The task:
From the first line of the data below through the line bearing "SC.camera = cam_o", reproduce each line exactly; do not include pictures.
┌─ Provided material
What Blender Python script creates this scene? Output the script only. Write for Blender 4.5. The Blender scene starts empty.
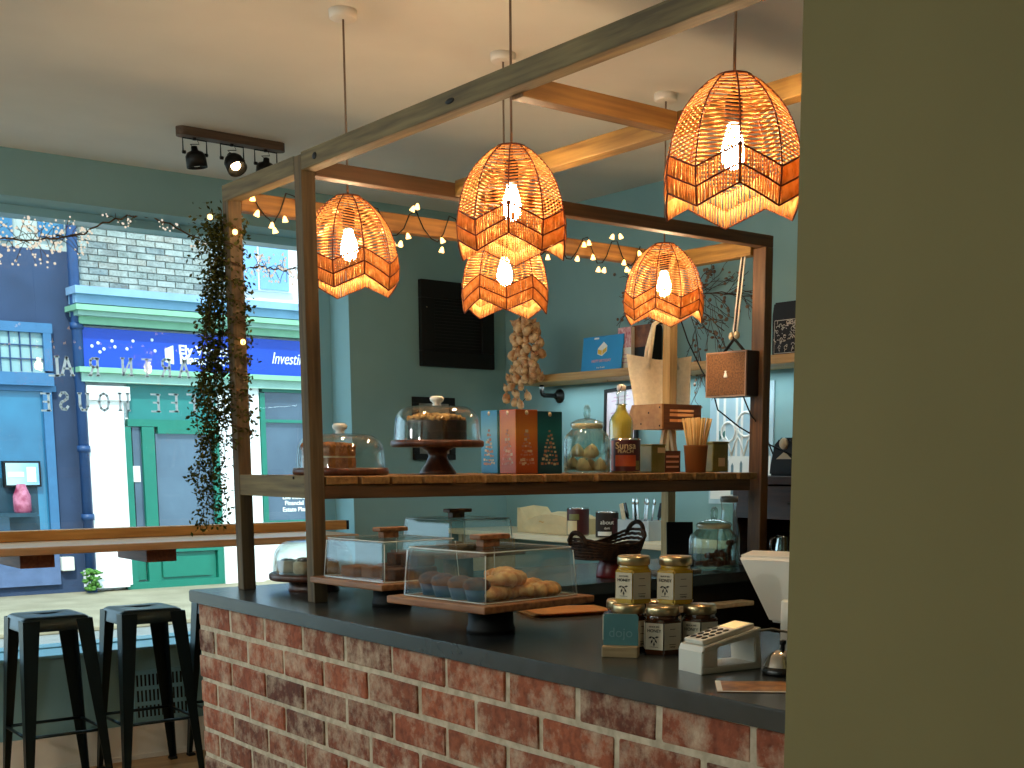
import bpy, bmesh, math, random
from mathutils import Vector, Matrix
R = random.Random(7)
PI = math.pi
SC = bpy.context.scene
COL = SC.collection
# ------------------------------------------------------------------ camera (measured from the vanishing points)
F, CX, CY, EYE = 1245.0, 578.0, 651.0, 1.28
PITCH = math.atan(190 / 1245)
FH = Vector((.6302, .7765, 0)).normalized()
RT = Vector((FH.y, -FH.x, 0))
ZUP = Vector((0, 0, 1))
FW = FH * math.cos(PITCH) - ZUP * math.sin(PITCH)
UP = ZUP * math.cos(PITCH) + FH * math.sin(PITCH)
EYEP = Vector((0, 0, EYE))
def ray(x, y): return FW * F + RT * (x - CX) - UP * (y - CY)
def on_z(x, y, z):
    d = ray(x, y); return EYEP + d * ((z - EYE) / d.z)
def on_x(x, y, X):
    d = ray(x, y); return EYEP + d * (X / d.x)
def on_y(x, y, Y):
    d = ray(x, y); return EYEP + d * (Y / d.y)
cam = bpy.data.cameras.new('camera'); cam_o = bpy.data.objects.new('camera', cam); COL.objects.link(cam_o)
cam_o.location = EYEP
cam_o.rotation_euler = Matrix((RT, UP, -FW)).transposed().to_euler()
cam.sensor_width = 36; cam.lens = F / 1024 * 36
cam.shift_x = (512 - CX) / 1024; cam.shift_y = (CY - 384) / 1024
cam.clip_start = .02
SC.camera = cam_o

# ------------------------------------------------------------------ materials
def lin(c):
    if isinstance(c, str): c = tuple(int(c[i:i + 2], 16) for i in (0, 2, 4))
    return tuple(((v / 255) / 12.92 if v / 255 <= .04045 else ((v / 255 + .055) / 1.055) ** 2.4) for v in c) + (1,)
def mat_new(name):
    m = bpy.data.materials.new(name); m.use_nodes = True
    nt = m.node_tree; nt.nodes.clear()
    out = nt.nodes.new('ShaderNodeOutputMaterial')
    return m, nt, nt.nodes, nt.links, out
def mat(name, c, rough=.6, metal=0., var=.12, scale=9., bump=0., c2=None, spec=.5, trans=0., stretch=(1, 1, 1), detail=4., coat=0., emit=None, emit_s=0., lo=.35, hi=.65):
    m, nt, N, L, out = mat_new(name)
    b = N.new('ShaderNodeBsdfPrincipled'); L.new(b.outputs[0], out.inputs[0])
    tc = N.new('ShaderNodeTexCoord'); mp = N.new('ShaderNodeMapping'); mp.inputs['Scale'].default_value = stretch
    L.new(tc.outputs['Object'], mp.inputs[0])
    nz = N.new('ShaderNodeTexNoise'); nz.inputs['Scale'].default_value = scale; nz.inputs['Detail'].default_value = detail
    L.new(mp.outputs[0], nz.inputs[0])
    rp = N.new('ShaderNodeValToRGB'); L.new(nz.outputs[0], rp.inputs[0])
    a = lin(c)
    if c2 is None:
        e0 = tuple(min(1, v * (1 - var)) for v in a[:3]) + (1,); e1 = tuple(min(1, v * (1 + var)) for v in a[:3]) + (1,)
    else: e0, e1 = a, lin(c2)
    rp.color_ramp.elements[0].position = lo; rp.color_ramp.elements[0].color = e0
    rp.color_ramp.elements[1].position = hi; rp.color_ramp.elements[1].color = e1
    L.new(rp.outputs[0], b.inputs['Base Color'])
    b.inputs['Roughness'].default_value = rough; b.inputs['Metallic'].default_value = metal
    b.inputs['Specular IOR Level'].default_value = spec; b.inputs['Transmission Weight'].default_value = trans
    b.inputs['Coat Weight'].default_value = coat
    if emit: b.inputs['Emission Color'].default_value = lin(emit); b.inputs['Emission Strength'].default_value = emit_s
    if bump:
        bp = N.new('ShaderNodeBump'); bp.inputs['Strength'].default_value = bump; bp.inputs['Distance'].default_value = .004
        L.new(nz.outputs[0], bp.inputs['Height']); L.new(bp.outputs[0], b.inputs['Normal'])
    return m
def wood(name, c, c2, axis='x', rough=.55, scale=6., k=14., bump=.25):
    s = {'x': (1, k, k), 'y': (k, 1, k), 'z': (k, k, 1)}[axis]
    return mat(name, c, rough, c2=c2, scale=scale, stretch=s, bump=bump, detail=6., lo=.3, hi=.7)
def glass(name, tint, base=.05, edge=.55, rough=.03, power=3.0):
    # thin clear sheet: mostly see-through, reflecting more at grazing angles
    m, nt, N, L, out = mat_new(name)
    t = N.new('ShaderNodeBsdfTransparent'); t.inputs[0].default_value = lin(tint)
    g = N.new('ShaderNodeBsdfGlossy'); g.inputs['Roughness'].default_value = rough
    lw = N.new('ShaderNodeLayerWeight'); lw.inputs[0].default_value = .5
    p = N.new('ShaderNodeMath'); p.operation = 'POWER'; p.inputs[1].default_value = power; L.new(lw.outputs['Facing'], p.inputs[0])
    q = N.new('ShaderNodeMath'); q.operation = 'MULTIPLY_ADD'; q.inputs[1].default_value = edge; q.inputs[2].default_value = base
    L.new(p.outputs[0], q.inputs[0])
    mx = N.new('ShaderNodeMixShader'); L.new(q.outputs[0], mx.inputs[0]); L.new(t.outputs[0], mx.inputs[1]); L.new(g.outputs[0], mx.inputs[2])
    L.new(mx.outputs[0], out.inputs[0])
    return m
def emitter(name, c, s):
    m, nt, N, L, out = mat_new(name)
    e = N.new('ShaderNodeEmission'); e.inputs[0].default_value = lin(c); e.inputs[1].default_value = s
    L.new(e.outputs[0], out.inputs[0]); return m
def translucent(name, c, c2, fac=.45, scale=60.):
    m, nt, N, L, out = mat_new(name)
    tc = N.new('ShaderNodeTexCoord'); nz = N.new('ShaderNodeTexNoise'); nz.inputs['Scale'].default_value = scale; L.new(tc.outputs['Object'], nz.inputs[0])
    rp = N.new('ShaderNodeValToRGB'); L.new(nz.outputs[0], rp.inputs[0])
    rp.color_ramp.elements[0].position = .35; rp.color_ramp.elements[0].color = lin(c)
    rp.color_ramp.elements[1].position = .65; rp.color_ramp.elements[1].color = lin(c2)
    d = N.new('ShaderNodeBsdfDiffuse'); t = N.new('ShaderNodeBsdfTranslucent')
    L.new(rp.outputs[0], d.inputs[0]); L.new(rp.outputs[0], t.inputs[0])
    mx = N.new('ShaderNodeMixShader'); mx.inputs[0].default_value = fac; L.new(d.outputs[0], mx.inputs[1]); L.new(t.outputs[0], mx.inputs[2])
    L.new(mx.outputs[0], out.inputs[0]); return m
def brick_mat(name, cols, wash, amount=(.47, .62), nscale=9.):
    m, nt, N, L, out = mat_new(name)
    b = N.new('ShaderNodeBsdfPrincipled'); L.new(b.outputs[0], out.inputs[0]); b.inputs['Roughness'].default_value = .9
    at = N.new('ShaderNodeAttribute'); at.attribute_name = 'tint'
    rp = N.new('ShaderNodeValToRGB'); L.new(at.outputs['Fac'], rp.inputs[0])
    els = rp.color_ramp.elements
    while len(els) < len(cols): els.new(.5)
    for i, c in enumerate(cols): els[i].position = i / (len(cols) - 1); els[i].color = lin(c)
    tc = N.new('ShaderNodeTexCoord')
    ad = N.new('ShaderNodeVectorMath'); ad.operation = 'MULTIPLY_ADD'; ad.inputs[1].default_value = (3, 3, 3)
    L.new(at.outputs['Fac'], ad.inputs[0]); L.new(tc.outputs['Object'], ad.inputs[2])
    nz = N.new('ShaderNodeTexNoise'); nz.inputs['Scale'].default_value = nscale; nz.inputs['Detail'].default_value = 9; nz.inputs['Roughness'].default_value = .72
    L.new(ad.outputs[0], nz.inputs[0])
    r2 = N.new('ShaderNodeValToRGB'); L.new(nz.outputs[0], r2.inputs[0])
    r2.color_ramp.elements[0].position, r2.color_ramp.elements[1].position = amount
    n3 = N.new('ShaderNodeTexNoise'); n3.inputs['Scale'].default_value = 55; n3.inputs['Detail'].default_value = 5; L.new(tc.outputs['Object'], n3.inputs[0])
    r3 = N.new('ShaderNodeValToRGB'); L.new(n3.outputs[0], r3.inputs[0]); r3.color_ramp.elements[0].position = .3; r3.color_ramp.elements[1].position = .6
    r3.color_ramp.elements[0].color = (.55, .5, .48, 1)
    mu = N.new('ShaderNodeMix'); mu.data_type = 'RGBA'; mu.blend_type = 'MULTIPLY'; mu.inputs[0].default_value = 1
    L.new(rp.outputs[0], mu.inputs[6]); L.new(r3.outputs[0], mu.inputs[7])
    mx = N.new('ShaderNodeMix'); mx.data_type = 'RGBA'; L.new(r2.outputs[0], mx.inputs[0]); L.new(mu.outputs[2], mx.inputs[6]); mx.inputs[7].default_value = lin(wash)
    L.new(mx.outputs[2], b.inputs['Base Color'])
    bp = N.new('ShaderNodeBump'); bp.inputs['Strength'].default_value = .6; bp.inputs['Distance'].default_value = .006
    L.new(n3.outputs[0], bp.inputs['Height']); L.new(bp.outputs[0], b.inputs['Normal'])
    return m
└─
Solution below:
What Blender Python script creates this scene? Output the script only. Write for Blender 4.5. The Blender scene starts empty.
import bpy, bmesh, math, random
from mathutils import Vector, Matrix
R = random.Random(7)
PI = math.pi
SC = bpy.context.scene
COL = SC.collection
# ------------------------------------------------------------------ camera (measured from the vanishing points)
F, CX, CY, EYE = 1245.0, 578.0, 651.0, 1.28
PITCH = math.atan(190 / 1245)
FH = Vector((.6302, .7765, 0)).normalized()
RT = Vector((FH.y, -FH.x, 0))
ZUP = Vector((0, 0, 1))
FW = FH * math.cos(PITCH) - ZUP * math.sin(PITCH)
UP = ZUP * math.cos(PITCH) + FH * math.sin(PITCH)
EYEP = Vector((0, 0, EYE))
def ray(x, y): return FW * F + RT * (x - CX) - UP * (y - CY)
def on_z(x, y, z):
    d = ray(x, y); return EYEP + d * ((z - EYE) / d.z)
def on_x(x, y, X):
    d = ray(x, y); return EYEP + d * (X / d.x)
def on_y(x, y, Y):
    d = ray(x, y); return EYEP + d * (Y / d.y)
cam = bpy.data.cameras.new('camera'); cam_o = bpy.data.objects.new('camera', cam); COL.objects.link(cam_o)
cam_o.location = EYEP
cam_o.rotation_euler = Matrix((RT, UP, -FW)).transposed().to_euler()
cam.sensor_width = 36; cam.lens = F / 1024 * 36
cam.shift_x = (512 - CX) / 1024; cam.shift_y = (CY - 384) / 1024
cam.clip_start = .02
SC.camera = cam_o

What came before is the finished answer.